The demand of Western delegations to change the composition of the governments of these two countries actually made it impossible to consider specific issues of the Romanian and Bulgarian peace treaties.

On September 22, the Soviet delegation returned the meeting participants to the question of the procedure for the Council’s work and suggested that they be strictly guided by the decisions of the Potsdam Conference. Bevin made an ultimatum statement that he did not want to take part in the discussion of this issue. The CFM work on the development of peace treaties was blocked.

On September 29, Byrnes unexpectedly came up with a proposal to convene a conference to consider peace treaties with Germany’s former allies. Byrnes proposed to include all European UN members and most of its non-European members in the conference. It was proposed to take the reports of the Deputy Ministers on the results of the London session of the Council as a basis for the discussion, that is, it was proposed to bring up uncoordinated draft peace treaties for discussion. Their final text was to be worked out by those invited states that declared war on this country.

Such a proposal was in complete contradiction with the Potsdam decisions and actually liquidated the CFM as the main authority for the development of peace treaties; if accepted, the terms of the peace would depend on the conference, where Washington and London could count on an overwhelming majority of votes at the expense of their dependent countries. Without rejecting in principle the idea of ​​convening a conference, the Soviet delegation emphasized that this issue should be decided by those states that signed the terms of surrender.

To find a way out of the impasse, the Soviet side proposed on October 2 to sign the protocols of agreed decisions in the manner established by the Potsdam Conference, and to consider the uncoordinated issues at the next meeting, on October 3. However, by agreement of Byrnes with the head of the Kuomintang delegation, Wang Shiji, who presided that day, the latter said that the session would immediately end its work.

Byrnes, for his part, relying on the atomic “club” after President Truman, threateningly blamed the disruption of the session on the Soviet Union, which had allegedly shown “intractability.”

In a conversation with US Ambassador A. Harriman on October 24 and 25, 1945 I.V. Stalin proposed once again to try to convene a Ministerial Council meeting and work out draft peace treaties there, and only then to convene a conference of those countries that will be on the agreed list. The Allies were convinced of the advisability of such a decision. The result was the decision on a new session of the Ministerial Council in Moscow, which took place from December 16 to 26, 1945.

Here, at the insistence of the Soviet delegation, the procedure for drafting peace treaties established in Potsdam was confirmed.

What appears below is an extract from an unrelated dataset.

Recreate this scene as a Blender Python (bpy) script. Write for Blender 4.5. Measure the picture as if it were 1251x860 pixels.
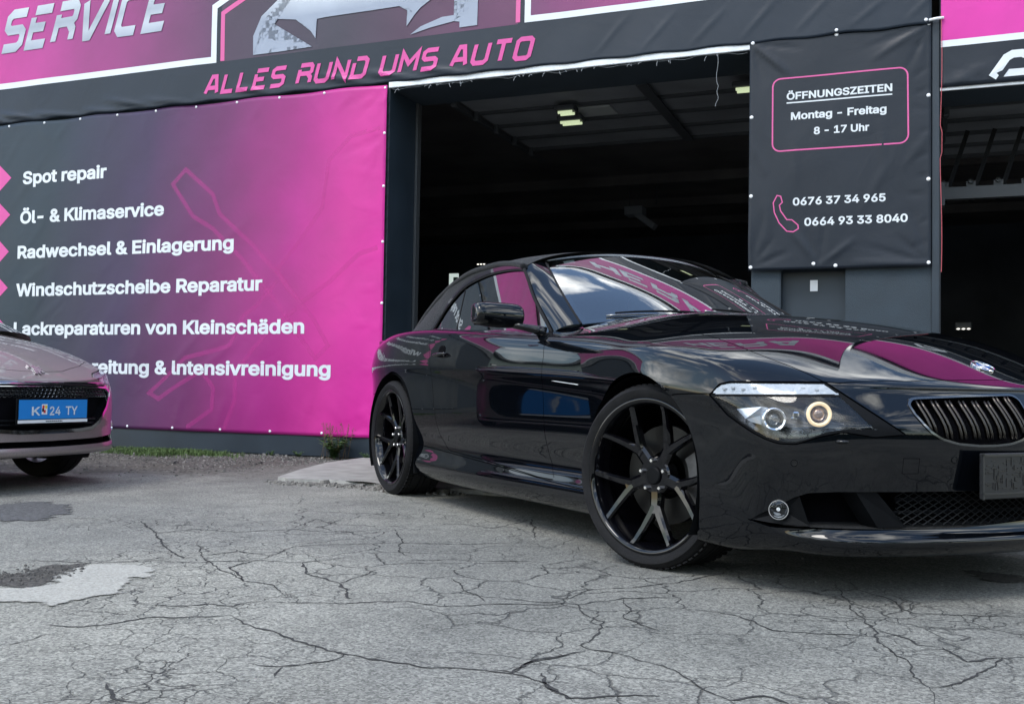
import bpy, bmesh, math, random
import numpy as np
from mathutils import Vector, Matrix, Euler
from math import radians, sin, cos, pi
random.seed(7); np.random.seed(7)
SC = bpy.context.scene
COL = SC.collection
for o in list(bpy.data.objects): bpy.data.objects.remove(o)

# ------------------------------------------------------------------ camera
CAM_H = .655; PITCH = .0362; ROLL = .01631; FPX = 1235.3
cd = bpy.data.cameras.new('camera'); cam = bpy.data.objects.new('camera', cd); COL.objects.link(cam)
cd.sensor_width = 36; cd.lens = FPX*36/1251.0; cd.clip_end = 2000; cd.clip_start = .05
_r = Vector((1,0,0)); _u = Vector((0,-sin(PITCH),cos(PITCH))); _f = Vector((0,cos(PITCH),sin(PITCH)))
_cx = cos(ROLL)*_r + sin(ROLL)*_u; _cy = -sin(ROLL)*_r + cos(ROLL)*_u; _cz = -_f
cam.matrix_world = Matrix(((_cx.x,_cy.x,_cz.x,0),(_cx.y,_cy.y,_cz.y,0),(_cx.z,_cy.z,_cz.z,CAM_H),(0,0,0,1)))
SC.camera = cam

# ------------------------------------------------------------------ light
SUN_EL = radians(52); SUN_AZ = radians(-135)     # direction towards the sun, azimuth from +X counter-clockwise
SC.view_settings.view_transform = 'Standard'; SC.view_settings.look = 'None'
SC.view_settings.exposure = 0.9; SC.view_settings.gamma = 1.0
W = bpy.data.worlds.new('World'); SC.world = W; W.use_nodes = True
def build_world():
    nt = W.node_tree; N = nt.nodes; L = nt.links; N.clear()
    out = N.new('ShaderNodeOutputWorld'); bg = N.new('ShaderNodeBackground'); bg.inputs['Strength'].default_value = .15
    sky = N.new('ShaderNodeTexSky'); sky.sky_type = 'NISHITA'; sky.sun_disc = False
    sky.sun_elevation = SUN_EL; sky.sun_rotation = pi/2 - SUN_AZ
    sky.air_density = 1.3; sky.dust_density = .5; sky.ozone_density = 1.2
    tc = N.new('ShaderNodeTexCoord'); mp = N.new('ShaderNodeMapping'); mp.inputs['Scale'].default_value = (1,1,2.6)
    mp.inputs['Location'].default_value = (3.1,1.7,.4)
    L.new(tc.outputs['Generated'], mp.inputs['Vector'])
    n1 = N.new('ShaderNodeTexNoise'); n1.inputs['Scale'].default_value = 2.1; n1.inputs['Detail'].default_value = 9; n1.inputs['Roughness'].default_value = .58
    n1.inputs['Distortion'].default_value = .5
    L.new(mp.outputs['Vector'], n1.inputs['Vector'])
    cr = N.new('ShaderNodeValToRGB'); cr.color_ramp.elements[0].position = .495; cr.color_ramp.elements[1].position = .62
    L.new(n1.outputs['Fac'], cr.inputs['Fac'])
    n2 = N.new('ShaderNodeTexNoise'); n2.inputs['Scale'].default_value = 5; n2.inputs['Detail'].default_value = 6
    L.new(mp.outputs['Vector'], n2.inputs['Vector'])
    c2 = N.new('ShaderNodeValToRGB'); c2.color_ramp.elements[0].color = (5.6,5.9,6.1,1); c2.color_ramp.elements[1].color = (18.5,18.8,18.6,1)
    c2.color_ramp.elements[0].position = .35; c2.color_ramp.elements[1].position = .65
    L.new(n2.outputs['Fac'], c2.inputs['Fac'])
    mx = N.new('ShaderNodeMixRGB'); L.new(cr.outputs['Color'], mx.inputs['Fac'])
    L.new(sky.outputs['Color'], mx.inputs['Color1']); L.new(c2.outputs['Color'], mx.inputs['Color2'])
    L.new(mx.outputs['Color'], bg.inputs['Color']); L.new(bg.outputs['Background'], out.inputs['Surface'])
build_world()
sl = bpy.data.lights.new('sun', 'SUN'); sl.energy = 1.1; sl.angle = radians(22); sl.color = (1,.96,.9)
sun = bpy.data.objects.new('sun', sl); COL.objects.link(sun)
_sd = Vector((cos(SUN_EL)*cos(SUN_AZ), cos(SUN_EL)*sin(SUN_AZ), sin(SUN_EL)))
sun.rotation_euler = _sd.to_track_quat('Z','Y').to_euler(); sun.location = (0,0,20)

# ------------------------------------------------------------------ helpers
def tag(o, label=None, cat=None, group=None, kind=None):
    if label: o['label'] = label
    if cat: o['category'] = cat
    if group: o['group'] = group
    if kind: o['kind'] = kind
    return o
def empty(name, loc=(0,0,0), rz=0, label=None, cat=None, group=None, kind=None):
    o = bpy.data.objects.new(name, None); COL.objects.link(o); o.location = loc; o.rotation_euler = (0,0,rz)
    o.empty_display_size = .2
    return tag(o, label, cat, group, kind)
def link(name, me, mat=None, parent=None, **kw):
    if mat is not None and not me.materials:
        for m in (mat if isinstance(mat,(list,tuple)) else [mat]): me.materials.append(m)
    o = bpy.data.objects.new(name, me); COL.objects.link(o)
    if parent is not None: o.parent = parent
    return tag(o, **kw)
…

In addition, the participants in the session agreed that the discussion of the draft peace treaties prepared by the CFM will become the subject of a conference specially convened for this.

The question of the composition of the future conference again provoked an acute struggle. As a result, a compromise agreement was reached: the number of participants included 21 states – five great powers, as well as Austria, Belgium, Byelorussian SSR, Brazil, Greece, India, Canada, Netherlands, New Zealand, Norway, Poland, Ukrainian SSR, Czechoslovakia, Ethiopia, Yugoslavia, Union of South Africa. The session decided that the resolutions of the conference will be recommendations that the Ministerial Council will consider in accordance with the procedure established by the Potsdam conference, after which it will develop the final text of the peace treaties.

The last point was of the utmost importance. It meant that the Soviet delegation at the Moscow session was able to return the allies to the principles of the last conference of the Big Three. At the same time, a compromise was proposed that made it possible to overcome the resistance of Washington and London. By decision of the Moscow session of the Ministerial Council, the deputy foreign ministers were to resume work on drafting the texts of peace treaties, and the date for convening a peace conference was set on May 1, 1946. The preparation of peace treaties was completed at the third session of the Ministerial Council in New York in 1946.